While holding cocked weapons on their hostages, the guards have parties on saints’ days and birthdays and they are full of devotion for the Marian cult and ritual and superstition that pervades Latin America. But when it comes time for a hostage to be executed, a sixty year old former beauty queen, someone fires six shots into her head at close range. There are twelve entry and exit wounds. Someone steals her shoes before the police arrive. What kind of human being borne of a woman could do that to another human being? How deranged and conscienceless can our human psyche get? Was the killer jealous of her looks and finery?
Elsewhere, I said the following about Claggart (and Captain Vere and Billy Budd):
Since Claggart is the strongest character in the triangle, he has attracted the strongest writing in the book, the opera and the film. He is in the tradition of Iago:
… if Cassio do remain,
He hath a daily beauty in his life
That makes me ugly.
That could be word for word Claggart on Billy. Shakespeare defined a similar envy in one of the assassins of Caesar.
… Yond Cassius has a lean and hungry look
He thinks too much. Such men are dangerous.
…
He is a great observer and he looks
Quite through the deeds of men.
…
Seldom he smiles, and smiles in such a sort
As if he mocked himself, and scorned his spirit.
That could be moved to smile at anything.
Such men as he be never at heart’s ease
While they behold a greater than themselves,
And therefore are they very dangerous.
Again, Claggart, chapter and verse. If you hand those lines around in a large office and ask people whom they are reminded of, they will invariably indicate the resident smiling assassin.
In a narrative manner, but with a matter-of-fact investigative tone, Melville devotes lines of a very high order to Claggart. The following words might have been applied to Heinrich Himmler:
… The Master-at-Arms was perhaps the only man in the ship intellectually capable of adequately appreciating the moral phenomenon presented in Billy Budd. And the insight but intensified his passion, which assuming various secret forms within him, at times assumed that cynic disdain – disdain of innocence. To be nothing more than innocent! … A nature like Claggart’s surcharged with energy as such natures almost invariably are, what recourse is left to it but to recoil upon itself and like the scorpion for which the Creator alone is responsible act out to the end the part allotted to it.
And then there is this:
The Pharisee is the Guy Fawkes prowling in the hid chambers underlying the Claggarts.
We are left with the mystery of Hannah Arendt or what Carlyle referred to near the end of The French Revolution as ‘the madness that lies in the hearts of men.’ There may not be all that much between us and the primeval slime.
I think every evil act is product of a brain damaged beyond repair, like a computer that has a hardware problem for which no spare part is available.
It can certainly happen to any of us – or any computer.
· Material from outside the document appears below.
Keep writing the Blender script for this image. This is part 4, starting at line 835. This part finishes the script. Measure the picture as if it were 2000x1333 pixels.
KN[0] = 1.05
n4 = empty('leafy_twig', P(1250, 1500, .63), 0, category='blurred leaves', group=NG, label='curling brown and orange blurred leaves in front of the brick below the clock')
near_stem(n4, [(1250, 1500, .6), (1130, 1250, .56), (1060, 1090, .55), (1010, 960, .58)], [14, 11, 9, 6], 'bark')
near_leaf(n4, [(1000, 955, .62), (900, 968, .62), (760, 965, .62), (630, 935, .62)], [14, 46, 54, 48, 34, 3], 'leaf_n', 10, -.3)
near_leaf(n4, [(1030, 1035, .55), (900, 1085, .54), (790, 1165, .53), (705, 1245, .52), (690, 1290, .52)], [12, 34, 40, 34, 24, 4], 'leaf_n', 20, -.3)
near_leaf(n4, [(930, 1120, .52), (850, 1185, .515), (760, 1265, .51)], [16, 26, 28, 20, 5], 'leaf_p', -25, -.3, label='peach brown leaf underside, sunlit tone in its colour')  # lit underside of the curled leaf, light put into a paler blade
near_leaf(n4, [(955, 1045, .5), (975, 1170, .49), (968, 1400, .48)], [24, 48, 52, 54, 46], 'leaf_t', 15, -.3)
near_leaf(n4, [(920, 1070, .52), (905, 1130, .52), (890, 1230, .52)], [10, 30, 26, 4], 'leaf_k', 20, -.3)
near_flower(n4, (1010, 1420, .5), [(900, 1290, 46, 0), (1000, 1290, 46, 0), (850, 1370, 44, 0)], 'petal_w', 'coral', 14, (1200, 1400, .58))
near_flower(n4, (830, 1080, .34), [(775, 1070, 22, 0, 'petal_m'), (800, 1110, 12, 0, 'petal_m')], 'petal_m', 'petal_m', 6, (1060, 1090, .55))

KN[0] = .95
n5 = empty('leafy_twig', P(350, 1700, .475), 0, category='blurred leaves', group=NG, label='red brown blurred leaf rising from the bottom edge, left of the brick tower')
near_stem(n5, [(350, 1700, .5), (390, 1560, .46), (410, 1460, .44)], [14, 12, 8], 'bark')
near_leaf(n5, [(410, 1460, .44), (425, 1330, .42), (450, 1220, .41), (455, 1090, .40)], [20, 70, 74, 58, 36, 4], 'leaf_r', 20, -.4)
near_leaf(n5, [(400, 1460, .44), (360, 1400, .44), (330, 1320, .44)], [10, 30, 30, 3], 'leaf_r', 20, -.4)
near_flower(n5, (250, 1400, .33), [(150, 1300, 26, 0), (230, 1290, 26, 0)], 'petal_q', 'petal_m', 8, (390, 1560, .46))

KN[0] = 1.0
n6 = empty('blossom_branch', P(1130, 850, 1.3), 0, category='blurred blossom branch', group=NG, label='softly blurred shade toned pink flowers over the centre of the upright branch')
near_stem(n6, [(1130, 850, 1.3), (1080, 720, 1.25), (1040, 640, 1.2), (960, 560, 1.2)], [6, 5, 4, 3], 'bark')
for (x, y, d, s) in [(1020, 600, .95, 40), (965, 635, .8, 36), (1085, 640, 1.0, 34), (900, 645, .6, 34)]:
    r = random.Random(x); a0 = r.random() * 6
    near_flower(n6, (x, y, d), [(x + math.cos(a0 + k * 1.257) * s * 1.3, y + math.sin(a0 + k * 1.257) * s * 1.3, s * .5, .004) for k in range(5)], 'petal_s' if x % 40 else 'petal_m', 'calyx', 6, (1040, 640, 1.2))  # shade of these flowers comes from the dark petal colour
Is evil only a religious concept?ie good v evil .
Hitler ,Stalin ,Polpot .
Holoucast,gulags,killing fields .Obvious.
Hiroshima ,Dresden,napamp on villagers etc
are necessary evils ?As in the debate between Krishnan and Arjuna .
Bhagavavad Gita.Kill etc or not ? Why not?
No I am not a Hindu or seeking mystic guidance .
There are a lot of relativities about people’s concept of evil as we have often found.
O
It is certainly not a religious concept. I was trying to make the point that ordinary people – even apparently very religious people – can lose their conscience. (I doubt Trump knows the meaning of the word.) The capacity to do evil is in all of us. It is very important we acknowledge that Eichmann was ‘terrifyingly normal’ The film ‘The Downfall’ showed Hitler as a normal human being, kind to his dog and would-be secretaries. It is wrong to demonize sources of evil – such as Hitler or IS. When we do that we put a label on a group – we type them – for our own purposes. That’s how the trouble starts.